“World Day of the Poor 2023 is framed today by a truly disturbing world scenario of wars. To my missionary gaze, the relationship between war and the poor appears immediate,” stresses Father Pier Luigi Maccalli on the occasion of the seventh World Day of the Poor to be celebrated on Sunday, November 19.
“The biblical category of the poor,” recalls the priest of the Society for African Missions (SMA) in a reflection collected by Fides Agency, “is identified with the classic triad of orphan, widow and foreigner, and wars always produce orphans, widowed mothers and so many refugees forced to flee to places where they are labeled as foreigners. So many women and children from Ukraine, Russia, Palestine, Israel, Sudan, Ethiopia and so many places forgotten by the media, find themselves today widows and orphans, without a man to hold them, without a father to dry their tears as they sadly walk aimlessly through foreign streets.”
“We, Catholic Christians”, the missionary continues, “are wont to emphasize the real presence of Christ in the Eucharist and we judge as blasphemous any act done against churches, statues and places of worship. Violating the body and bloodying the face of human beings and especially the frail and defenseless can be much worse. War is a crime against humanity and I personally dream of the day when it will be abolished by a public declaration just as it was for slavery and colonization.”

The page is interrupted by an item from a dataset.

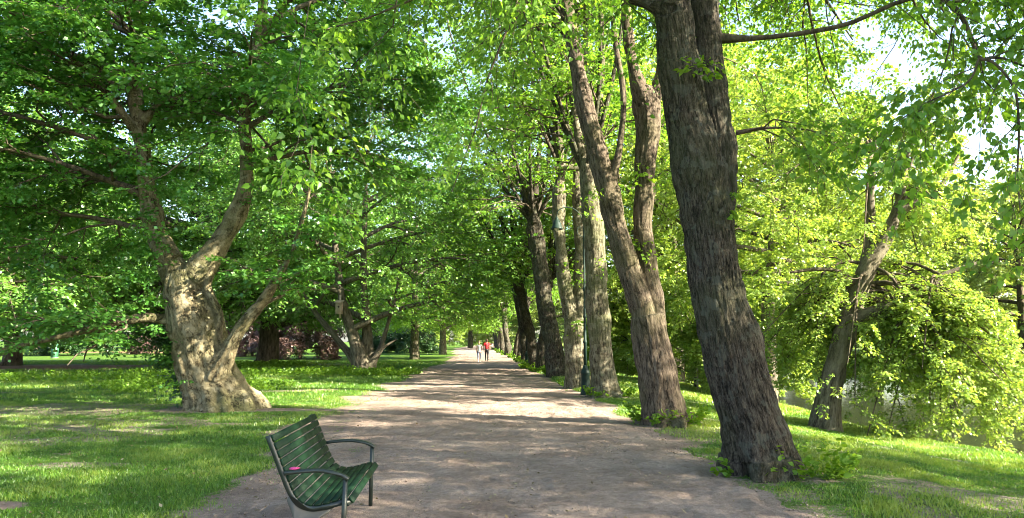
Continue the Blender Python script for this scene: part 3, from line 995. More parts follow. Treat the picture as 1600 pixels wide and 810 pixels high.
# hanging leaf sprays of the low branch
LP = resample([(br[0][3:], br[1][3:]), br2, br3, br4, br5], 12)
s1 = sprout(*LP, 9, .1, 1, 1.0, .9, flat=.7, droop=.45, K=6, rng=g)
s2 = sprout(*s1, 5, .15, 1, .5, .8, flat=.8, droop=.5, K=5, rng=g)
lvb = leaves_on(s2[0], 15, .074, g, .1, .3, .6, .5, aspect=.9, shape='broad')
part('twigs', twig_mesh('twigs', [(*s1, 4), (*s2, 3)]), lime1, TWIG)
part('leaf_sprays', leaf_mesh('leaf_sprays', [lvb]), lime1, LEAF_LIME)
# crown above the frame and the sprays that hang into its upper edge
ex = []
for (q0, q1) in (((1045, -60, 9.6), (-.6, 6.6, 6.3)), ((1045, -100, 9.6), (.2, 9.5, 6.2)), ((1045, -40, 9.6), (-2.0, 7.0, 5.9)), ((1098, -60, 10), (6.5, 8, 6.5)), ((1098, -80, 10), (7.5, 12, 7.2)), ((1098, -80, 10), (4.5, 14, 8.0)), ((1098, -30, 10), (8.5, 10.5, 6.2)), ((1098, -30, 10), (6.5, 13.5, 7.4))):
    p0, p1 = W(*q0), np.array(q1)
    ex.append((np.array([p0, p0 * .65 + p1 * .35 + [0, 0, .7], p0 * .3 + p1 * .7 + [0, 0, .7], p1]), np.array([.07, .055, .035, .012])))
lime_crown(lime1, [(W(1032, -150, 9.5), .14, 1.1), (W(1096, -150, 10), .11, 1.1)], g, 5, 9, .064, 62, 10, 8, extra=ex, shape='broad')
basal(lime1, G(1262, 742), .30, .36, 26, .50, .08, g, shape='broad')
basal(lime1, G(1165, 748), .30, .12, 7, .28, .075, g, shape='broad')

def tufts(tree, spots, n, h, ls, rng, shape):
    P = []
    for (px, py, d) in spots:
        p0 = W(px, py, d)
        for i in range(n):
            q = rng.normal(0, 1, 3) * h * [.7, .5, .6] + np.array([0, -h * .6, 0])
            P.append((np.array([p0, p0 + q * .5, p0 + q]), np.array([.006, .005, .003])))
    P, Rr = resample(P, 5)
    part('trunk_foliage', leaf_mesh('trunk_foliage', [leaves_on(P, 6, ls, rng, .1, .4, .6, .3, aspect=.85, shape=shape)]), tree, LEAF_WEED)


tufts(lime1, [(1082, 112, 9.3), (1100, 120, 9.35), (1142, 300, 9.55), (1138, 330, 9.5)], 4, .17, .07, g, 'broad')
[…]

“This world day“, Father Maccalli adds, “reminds us of the real presence of Christ in the poor victims of so many types of wars. Poor and peace are two cornerstones of the evangelical beatitudes that this day comes to re-cor-d us. Poor people and human peripheries also remind us that making ourselves Samaritans is the essence of the Gospel.”
The motto for this year’s Day is taken from the book of Tobiah: “Do not turn your eyes away from the poor” (Tb 4:7).
For the occasion, Pope Francis will preside over the Eucharistic Celebration in St. Peter’s Basilica at 10 a.m.
Until a couple of years ago, Father Maccalli was on mission in Niger, in the village of Bomoanga from where he was kidnapped on the night of Sept. 17-18, 2018, at the hands of a group of jihadist militiamen (see Fides News Agency 9/18/2018). Freed on October 8, 2020 on the heels of World Mission Day (see Fides Agency 9/10/2020), the SMA priest continued his mission bearing his witness of faith and hope. A staunch advocate for peace, the most disadvantaged peoples and the most suffering people, in recent days he met with Pope Francis to whom among other things he submitted a text echoing his words of peace.